By coincidence, I have a post about one of Albert’s books up today, too.
http://billcrider.blogspot.com/2014/04/ffb-no-chance-in-hell-nick-quarry.html

emcgargle

It’s always a crapshoot reading these old genre novels. These Tony Romes sound pretty good, but we’ve all been disappointed at one time or another. I’d always wanted to get around to one of Brett Halliday’s Mike Shayne books, and a few months ago I finally did – and it was terrible. On the other hand, I also recently read the first of Donald Hamilton’s Matt Helm books and it was a crackling good story, and I’m looking forward to more.

emcgargle

Based on your descriptions, I’m definitley going to track down copies of these. I’m not expecting Hammett, Chandler, or Ross Macdonald – I just want some fair approximation of the hardboiled atmosphere that you get in their work. That’s where Halliday fell completely flat.

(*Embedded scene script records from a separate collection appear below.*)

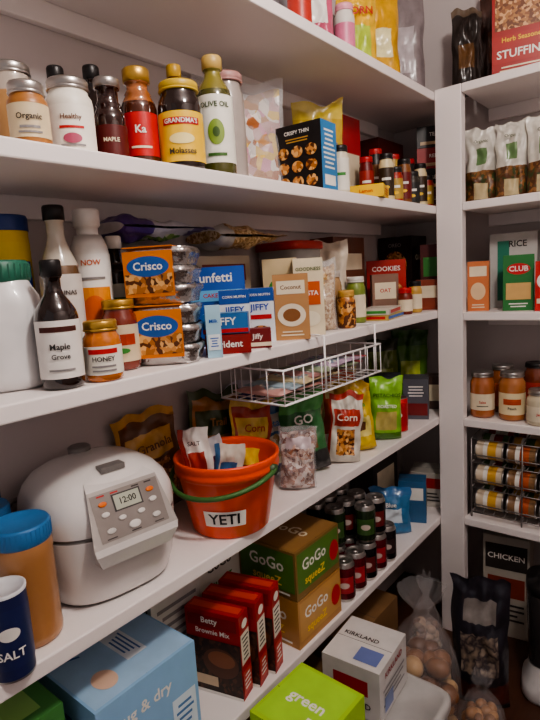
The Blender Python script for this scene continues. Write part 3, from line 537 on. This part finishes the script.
# ================================================================ FLOOR LEVEL
pack('broth_box',.50,2.03,0,.16,.14,.40,radians(8),T('#b8b2a6'),[('F','r',0,.3,.9,.25,dk),('F','t',0,.3,.03,'CHICKEN',white_l),('F','r',0,0,.8,.2,T('#8a3a28')),('F','l',0,-.25,.8,.2,4,dk)])
bb=B();gm=m('#d9d7d6');bk=m('#1d1b1c',rough=.3)
bb.lathe([(0,0),(.085,0),(.09,.01),(.09,.05),(.075,.075),(.07,.12)],gm,n=3.2);bb.lathe([(.07,.12),(.066,.14),(.075,.2),(.08,.36),(.078,.37)],m('#3a3838',rough=.15,coat=.6),n=2.6)
bb.lathe([(.08,.365),(.082,.372),(.08,.40),(.05,.405),(.05,.42),(0,.425)],bk,n=2.6);bb.tube([(.078,0,.34),(.12,0,.33),(.125,0,.24),(.12,0,.16),(.074,0,.15)],.009,bk)
bb.lathe([(.02,0),(.02,.012),(.017,.015),(0,.015)],bk,X=Matrix.Translation((0,-.088,.035))@Matrix.Rotation(pi/2,4,'X'))
bb.done('countertop_blender',(.71,1.76,.0008),radians(10))
def bin_(name,x,y,w,d,h,body,lid):
    bb=B();r=.5
    bb.lathe([(0,0),(r*.86,0),(r*.9,.01),(r*.98,h-.03),(r,h-.028),(r,h-.02)],body,n=7,sx=w,sy=d,seg=48)
    bb.lathe([(r*1.02,h-.03),(r*1.03,h-.026),(r*1.03,h-.006),(r*.99,h),(r*.9,h),(r*.88,h-.005),(0,h-.005)],lid,n=7,sx=w,sy=d,seg=48)
    for s_ in(-1,1):bb.box((s_*w*.515,0,h-.03),(.012,.09,.04),lid)
    return bb.done(name,(x,y,.0008),0)
bin_('storage_bin',.462,1.08,.26,.26,.325,m('#e3e3e4',rough=.35),m('#b4b2b0',rough=.4))
bin_('storage_bin',.455,.77,.26,.28,.40,m('#e3e3e4',rough=.35),m('#d8d8d6',rough=.4))
pack('plastic_bag_carton',.405,1.09,.327,.155,.17,.135,radians(4),T('#d4d2d0'),[('F','r',0,.1,.6,.3,T('#a8242a')),('F','t',0,-.25,.022,'KIRKLAND',dk),('T','t',-.1,.1,.020,'KIRKLAND',dk),('R','t',0,.3,.022,'KIRKLAND',T('#a82828')),('R','l',0,-.1,.8,.4,4,grey),('R','r',-.2,-.25,.3,.3,T('#7a8ab8')),('T','r',.2,-.25,.4,.3,T('#6a7ab0'))])
pack('snack_variety_box',.425,.81,.401,.17,.18,.10,radians(-2),T('#a8d43a'),[('T','r',0,0,.9,.9,T('#a8dc4a')),('T','t',0,0,.04,'green',white_l),('F','r',0,0,.8,.5,white_l),('R','t',0,0,.04,'fruit',T(GRN)),('T','r',.3,-.3,.3,.25,white_l)])
def sack(name,x,y,z,r,h,mt,seed,inner=None,sy=1,neck=.2,fl=1.,lv=7,lumps=0):
    bb=B();prof=[(.0,0),(.7,0),(.92,.03),(1,.15),(1.02,.35),(.95,.52),(.78,.66),(.5,.76),(neck,.83),(neck*.9,.86),(neck*1.5,.9),(neck*2.1*fl,.95),(neck*2.4*fl,1)]
    vs=[];fs=[];n=44
    for j,(a,b) in enumerate(prof):
        for i in range(n):
            g=2*pi*i/n;k=1+.22*noise.noise(Vector((cos(g)*2.2+seed,sin(g)*2.2,b*4)))+.07*sin(g*9+seed+b*5)*min(1,b*2)+.10*noise.noise(Vector((cos(g)*6,sin(g)*6+seed,b*12)))
            vs.append((a*r*k*cos(g),a*r*k*sin(g)*sy,b*h+(.02*noise.noise(Vector((cos(g)*3,sin(g)*3,seed))) if b>.94 else 0)))
    for j in range(len(prof)-1):
        for i in range(n):
            l=(i+1)%n;fs.append((j*n+i,j*n+l,(j+1)*n+l,(j+1)*n+i))
    # lumpy produce / packages inside, as squashed balls in rings
    rs=random.Random(seed);R=r*.27;zz=R
    while zz<h*.60:
        f=.66 if zz<h*.45 else .5
        for ring,cnt in ((f,7),(.22,2)):
            for q in range(cnt):
                g=2*pi*q/cnt+rs.random();a=r*ring;s1=R*rs.uniform(.85,1.1);ce=Matrix.Translation((a*cos(g),a*sin(g)*sy,zz+rs.uniform(-.2,.2)*R*(zz>R*1.5)))@Matrix.Rotation(rs.random()*3,4,'Z')
                bb.lathe([(s1*sin(pi*t/8),-s1*.95*cos(pi*t/8)) for t in range(9)],rs.choice(inner),seg=12,sx=1.2,X=ce)
        zz+=R*1.45
    bb.add(vs,fs,mt,True)
    return bb.done(name,(x,y,z+.0008),0)
clr2=m('#f0eef0',rough=.1,alpha=.13,var=.1,sc=22,bump=1.2)
sack('plastic_grocery_bag',.45,1.34,0,.105,.50,clr2,3,[T('#8a5e3c'),T('#a87848'),T('#6a442c'),T('#c8a478')],fl=1.3)
pouch('pet_food_bag',.53,1.60,0,.18,.43,.11,radians(15),T('#2c2a34'),[(.15,.85,.3,.6,pr('#6a5a4e','#8a7a6a','#3a3238','#a89888',sc=26)),(.2,.8,.68,.82,T('#8a8480')),(0,1,.05,.2,T('#5a2a22'))],seed=77,wr=2.2)
sack('onion_bag',.37,1.55,0,.055,.40,clr2,9,[T('#9a8a78'),T('#7a5a48'),T('#b89a80')])
sack('potato_bag',.60,1.40,0,.06,.25,clr2,12,[T('#a8784a'),T('#8a5e38'),T('#b88a5a')])
pack('cardboard_box',.15,1.40,0,.24,.3,.3,0,T('#8a6a48'),[('F','r',0,0,.9,.1,T('#a88a60'))])
pack('cardboard_box',.15,.95,0,.26,.4,.3,0,T('#7a5c40'),[('F','r',0,0,.9,.1,T('#a88a60'))])
# ================================================================ light / camera
bb=B();gl=bpy.data.materials.new('lamp_glass');gl.use_nodes=True;p=gl.node_tree.nodes['Principled BSDF'];p.inputs['Base Color'].default_value=(.9,.88,.85,1);p.inputs['Emission Color'].default_value=(1,.93,.85,1);p.inputs['Emission Strength'].default_value=6
bb.lathe([(.15,0),(.15,-.02),(.13,-.06),(.08,-.085),(0,-.092)],gl);bb.lathe([(.16,0),(.16,-.02),(.15,-.021)],white)
bb.done('ceiling_lamp',(1.2,.55,2.599))
def light(kind,name,loc,e,col,**k):
    l=bpy.data.lights.new(name,kind);l.energy=e;l.color=col
    for a,b in k.items():setattr(l,a,b)
    o=bpy.data.objects.new(name,l);bpy.context.collection.objects.link(o);o.location=loc;return o
light('POINT','ceiling_light',(1.2,.55,2.42),44,(1,.91,.85),shadow_soft_size=.08)
w=bpy.data.worlds.new('world');bpy.context.scene.world=w;w.use_nodes=True;w.node_tree.nodes['Background'].inputs[0].default_value=(1,.94,.96,1);w.node_tree.nodes['Background'].inputs[1].default_value=.30
try:bpy.context.scene.view_settings.look='AgX - Medium High Contrast'
except Exception:pass
th,al,rho=[radians(a) for a in(39.44,8.67,-3.56)]
F=Vector((-sin(th)*cos(al),cos(th)*cos(al),-sin(al)));R0=Vector((cos(th),sin(th),0));U0=R0.cross(F)
R=cos(rho)*R0+sin(rho)*U0;U=-sin(rho)*R0+cos(rho)*U0
cd=bpy.data.cameras.new('camera');co=bpy.data.objects.new('camera',cd);bpy.context.collection.objects.link(co)
cd.sensor_fit='VERTICAL';cd.sensor_height=36;cd.lens=36*537/720;cd.clip_start=.01
Mx=Matrix((R,U,-F)).transposed().to_4x4();Mx.translation=Vector((CX,0,1.4));co.matrix_world=Mx
bpy.context.scene.camera=co
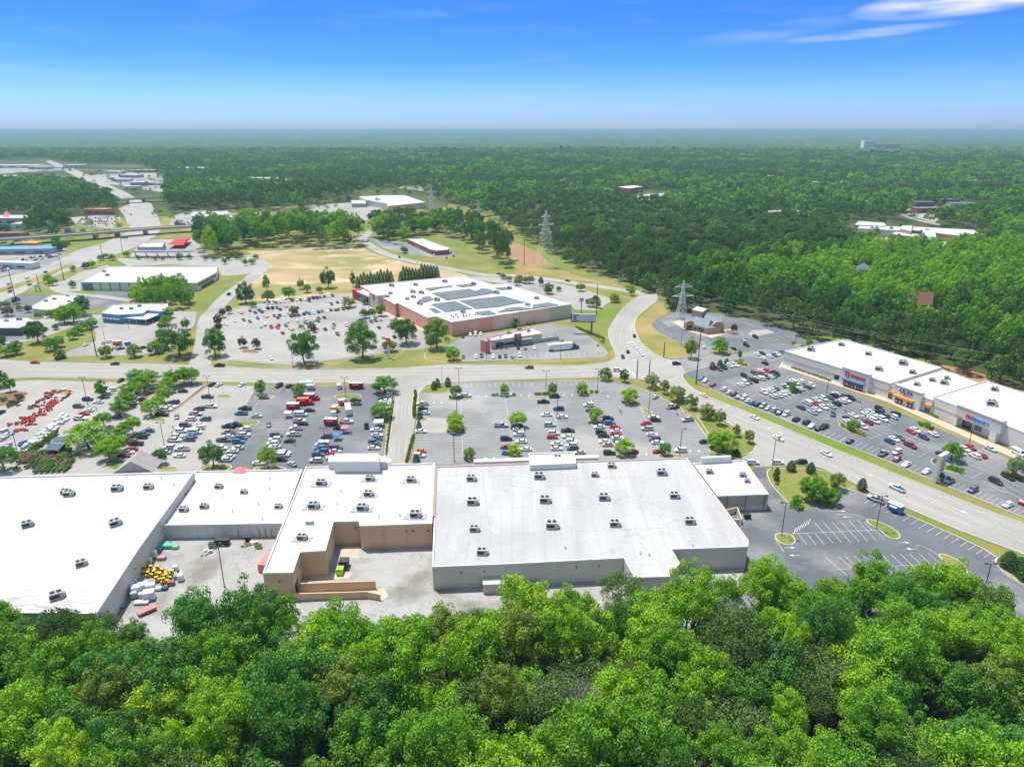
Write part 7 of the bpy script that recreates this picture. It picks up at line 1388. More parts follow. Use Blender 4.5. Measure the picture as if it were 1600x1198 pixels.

And speaking of great genre writers, a bunch of John D. MacDonald’s non-Travis McGee books from the 50’s and early 60’s are being reprinted in nice paperback editions by Random House. It’s a lot stuff that’s gotten difficult to find. Great news!

Bill Crider

Brash Books will be reprinting a lot of Albert’s books later this year, but not the Tony Rome novels. 20th Century Fox has the rights to those and is developing a TV series based on them.

emcgargle

Bad film/TV adaptations can do great harm to writers like this. For years I assumed that the Matt Helm books were nonsensical crap because of the beyond over-the-top Dean Martin movies. Not so, and if you’ve made the same assumption, I urge you to give the books a try. They’re finally coming back into print after a long hiatus.